You are correct, I didn't do a very good job of explaining the code in my blog post, I usually keep those short with more screen captures because I figure that not many people would actually take the time to read through it there. Also, I didn't really add many comments either but I did try to copy the present style of the code to try and make it match and be more consistent throughout, even if not perfect yet. I'm still testing out the change myself in my own home setup here to see if I run into any bad edge cases along the way.

I can always try to explain the different code parts as I am indeed modifying the core parts of the read and write operations for tun and tcp so it's a big change to make to the code base. Basically this change is important to me in particular because of my setup and requirements in specific. I have WiFi LAN clients which all assume a 1500 byte MTU on their side and I have a router WAN client which enforces a 1500 byte MTU on the internet's side. In the middle of my core network is a VPN box and almost every VPN software will operate in UDP mode with a sub-1500 MTU in the middle of this network pipeline. This is not a good design to have in general as I don't want to waste cycles fragmenting and/or compressing the data into smaller sized UDP packets. With the code change I am presenting, I am able to specify a true 1500 byte VPN MTU interface with the exact matching 1500 byte read calls to the TUN interface itself (the code base had to be modified to allow for this because it was adding onto the payload_size used in the read call which I didn't want as I am operating on exact multiples of 1500 bytes in specific).

OpenVPN already supports arbitrary MTU sizes just fine. The default is even MTU 1500. mssfix is also enabled by default to avoid fragmentation, which especially for UDP is bad. So I am not sure what you are modifying here because what you are describing is already well supported by OpenVPN.



With this change, my network pipeline is a true 1500 byte MTU which matches all the way from the client side to the vpn link to the internet side and to the server side (end to end to end to end). In addition, I also added the ability to batch together multiple 1500 byte read calls (specifically 6 x 1500 bytes into 9000 bytes) into one single encrypt sign call and one single TCP write call.

So this needs a different wire format and some extra headers/framing as you need to split this jumbo packet again into 1500 bytes packets on the receiver.

In order to justify introducing a new framing/packet format, a clear benefit should be shown. It would be for example to show what the performance benefit here actually is, e.g. by doing a simple test.


do a simple client server OpenVPN connection and run iperf between client and server

- without VPN

-  unmodified OpenVPN with --mtu 1500

- unmodified OpenVPN with --mtu 9000

- your approach

That would give an indication what kind of gains we are talking here about.

This allows the encryption method to operate only once on a much larger payload size as well as allow the linux kernel to efficiently transfer the data with order and delivery guaranteed as fast as possible. The code base had to be modified to allow for all of this as well as it was preventing me from performing this much larger sized ssl sign and encrypt + tcp read and write (the code base assumes you are operating on only 1 tun read call worth of data at a time everywhere).
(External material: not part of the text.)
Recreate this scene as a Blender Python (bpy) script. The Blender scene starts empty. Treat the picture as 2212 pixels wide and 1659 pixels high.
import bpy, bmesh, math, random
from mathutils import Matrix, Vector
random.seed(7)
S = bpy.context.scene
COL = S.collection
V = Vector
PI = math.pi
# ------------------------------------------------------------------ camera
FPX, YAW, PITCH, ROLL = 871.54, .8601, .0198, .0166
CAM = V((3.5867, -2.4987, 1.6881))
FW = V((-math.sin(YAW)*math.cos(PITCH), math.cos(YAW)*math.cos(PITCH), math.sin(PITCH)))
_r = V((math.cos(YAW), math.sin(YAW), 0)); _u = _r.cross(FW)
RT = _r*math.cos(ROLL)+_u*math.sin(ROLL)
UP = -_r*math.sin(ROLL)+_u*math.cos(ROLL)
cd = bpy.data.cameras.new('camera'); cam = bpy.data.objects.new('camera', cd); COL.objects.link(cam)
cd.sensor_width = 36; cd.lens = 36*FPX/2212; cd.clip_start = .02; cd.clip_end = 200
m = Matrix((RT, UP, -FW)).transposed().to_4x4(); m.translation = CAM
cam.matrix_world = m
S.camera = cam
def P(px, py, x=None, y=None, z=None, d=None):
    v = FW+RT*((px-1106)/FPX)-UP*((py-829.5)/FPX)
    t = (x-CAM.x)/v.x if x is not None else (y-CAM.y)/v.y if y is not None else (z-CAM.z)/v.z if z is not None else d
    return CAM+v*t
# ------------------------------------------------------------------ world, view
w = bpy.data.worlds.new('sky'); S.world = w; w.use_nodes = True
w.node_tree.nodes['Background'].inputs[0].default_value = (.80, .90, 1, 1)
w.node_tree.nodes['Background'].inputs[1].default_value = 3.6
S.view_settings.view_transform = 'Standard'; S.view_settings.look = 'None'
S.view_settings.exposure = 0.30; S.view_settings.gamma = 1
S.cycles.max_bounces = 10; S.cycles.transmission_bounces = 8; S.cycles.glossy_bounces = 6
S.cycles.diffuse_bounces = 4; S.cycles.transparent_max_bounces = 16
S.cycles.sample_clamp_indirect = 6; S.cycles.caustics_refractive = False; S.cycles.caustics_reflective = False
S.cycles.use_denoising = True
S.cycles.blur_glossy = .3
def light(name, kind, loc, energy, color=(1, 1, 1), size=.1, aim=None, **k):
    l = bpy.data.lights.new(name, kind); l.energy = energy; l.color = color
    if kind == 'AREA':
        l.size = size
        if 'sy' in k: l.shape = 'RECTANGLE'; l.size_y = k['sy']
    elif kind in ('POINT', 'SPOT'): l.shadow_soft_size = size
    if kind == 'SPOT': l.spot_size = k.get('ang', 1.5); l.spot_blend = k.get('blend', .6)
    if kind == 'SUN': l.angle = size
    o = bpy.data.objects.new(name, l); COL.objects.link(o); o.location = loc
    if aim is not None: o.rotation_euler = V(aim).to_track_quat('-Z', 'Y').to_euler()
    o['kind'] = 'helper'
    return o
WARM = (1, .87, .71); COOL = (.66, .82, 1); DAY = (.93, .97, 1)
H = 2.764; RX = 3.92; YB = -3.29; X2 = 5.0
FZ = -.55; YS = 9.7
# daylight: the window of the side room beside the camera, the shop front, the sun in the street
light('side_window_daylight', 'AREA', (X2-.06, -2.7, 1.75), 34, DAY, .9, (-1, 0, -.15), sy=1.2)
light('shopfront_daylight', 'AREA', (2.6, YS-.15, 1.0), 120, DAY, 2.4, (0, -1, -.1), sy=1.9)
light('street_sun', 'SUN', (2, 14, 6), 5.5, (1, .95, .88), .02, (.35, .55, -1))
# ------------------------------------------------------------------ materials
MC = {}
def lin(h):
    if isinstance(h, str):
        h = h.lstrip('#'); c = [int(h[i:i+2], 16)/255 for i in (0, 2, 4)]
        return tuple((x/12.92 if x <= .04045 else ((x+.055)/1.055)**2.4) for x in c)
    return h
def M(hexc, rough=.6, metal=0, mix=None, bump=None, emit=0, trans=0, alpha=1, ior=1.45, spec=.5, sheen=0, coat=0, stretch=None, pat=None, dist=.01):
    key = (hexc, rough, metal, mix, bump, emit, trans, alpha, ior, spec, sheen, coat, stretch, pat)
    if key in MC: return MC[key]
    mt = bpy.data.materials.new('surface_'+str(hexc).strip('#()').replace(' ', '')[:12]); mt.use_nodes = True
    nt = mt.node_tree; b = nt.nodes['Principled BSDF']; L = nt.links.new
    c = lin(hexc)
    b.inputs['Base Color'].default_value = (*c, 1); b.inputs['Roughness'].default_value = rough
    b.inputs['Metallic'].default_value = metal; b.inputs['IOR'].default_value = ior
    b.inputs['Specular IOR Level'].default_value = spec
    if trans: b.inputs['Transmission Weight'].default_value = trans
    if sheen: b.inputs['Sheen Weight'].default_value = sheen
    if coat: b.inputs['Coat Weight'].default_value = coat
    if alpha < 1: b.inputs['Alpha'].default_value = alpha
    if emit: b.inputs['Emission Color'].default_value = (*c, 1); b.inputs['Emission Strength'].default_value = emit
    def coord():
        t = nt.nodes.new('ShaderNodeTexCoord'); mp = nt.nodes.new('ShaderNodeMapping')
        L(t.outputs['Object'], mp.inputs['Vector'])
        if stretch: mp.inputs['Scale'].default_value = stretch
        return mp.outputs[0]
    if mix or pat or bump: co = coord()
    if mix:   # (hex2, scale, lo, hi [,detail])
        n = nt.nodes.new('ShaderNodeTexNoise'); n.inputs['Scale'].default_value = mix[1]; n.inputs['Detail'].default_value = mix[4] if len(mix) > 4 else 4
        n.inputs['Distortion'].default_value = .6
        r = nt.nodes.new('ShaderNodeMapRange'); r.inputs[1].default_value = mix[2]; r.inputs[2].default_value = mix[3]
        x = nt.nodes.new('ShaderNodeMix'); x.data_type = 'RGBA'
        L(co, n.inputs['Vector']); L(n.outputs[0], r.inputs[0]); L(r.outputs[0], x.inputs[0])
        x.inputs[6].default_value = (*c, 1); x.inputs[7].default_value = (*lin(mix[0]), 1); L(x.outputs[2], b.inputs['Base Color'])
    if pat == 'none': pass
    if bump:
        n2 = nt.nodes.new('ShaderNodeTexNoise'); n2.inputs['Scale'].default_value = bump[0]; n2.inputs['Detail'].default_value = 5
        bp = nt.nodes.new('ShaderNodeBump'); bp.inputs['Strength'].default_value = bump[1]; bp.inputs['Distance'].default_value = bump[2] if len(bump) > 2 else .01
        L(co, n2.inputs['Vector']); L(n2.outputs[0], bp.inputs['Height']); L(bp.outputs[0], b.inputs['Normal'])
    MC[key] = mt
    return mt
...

This is exactly why I prefer using TCP to tunnel encrypted network data as my solution provided can properly set a full sized 1500 byte MTU as well as perform an exact matching read call of 1500 bytes to get the full amount of data from the interface and then bulk it together to efficiently encrypt it and then use the magic of TCP to transfer that data all at once as quickly as possible without any need for fragmentation or compression. I don't think any other VPN product on the market offers that kind of functionality as far as I am aware as most other VPN products use a smaller sized MTU as well as the packet size limitations of UDP. I believe that this could be a distinguishing feature for OpenVPN as well as automatically solve some of the issues that folks run into when inserting a VPN appliance into the middle of their network setups.

In TCP mode can you get away with a lot of thing you are doing. In UDP mode, having tunnel inside MTU of 1500 or pushing large fragmented IP/UDP packets will be very detrimental to VPN performance.



I've been running this change on my own setup to at least make sure it works and it seems to be running pretty nicely so far. I haven't experienced any fragmentation or performance issues as any sized data that comes off the clients LAN side is fully taken care of now through the VPN side and onto the WAN and server side.

This whole MTU fragment and tun must have 1500 MTU to not see these problems is not a thing that I observe and also not a logical conclusion for me.


If this is something you are not interested in I can understand that, I can stop posting here and the most I can do is at least submit a pull request in case anyone in the future is indeed interested in such work. It'd be nice to contribute to a good quality open source project that I have used for many many years and something which may help solve other community member's issues with regards to the small sized MTU + UDP problem which does exist in practice and really hampers connections along the way in a network design.

It would be good to understand what you are actually referring to here. Small sized MTU + UDP problem is quite vague as there are multiple things that can cause probelems with an UDP VPN.


I also don't mind explaining my code parts if you actually want, I just need to take time to write them out and describe what they are doing and why. As you can see, I am trying to achieve a very specific and exact design goal that the code base wasn't originally allowing for, so I had to make some modifications to be able to accomplish it.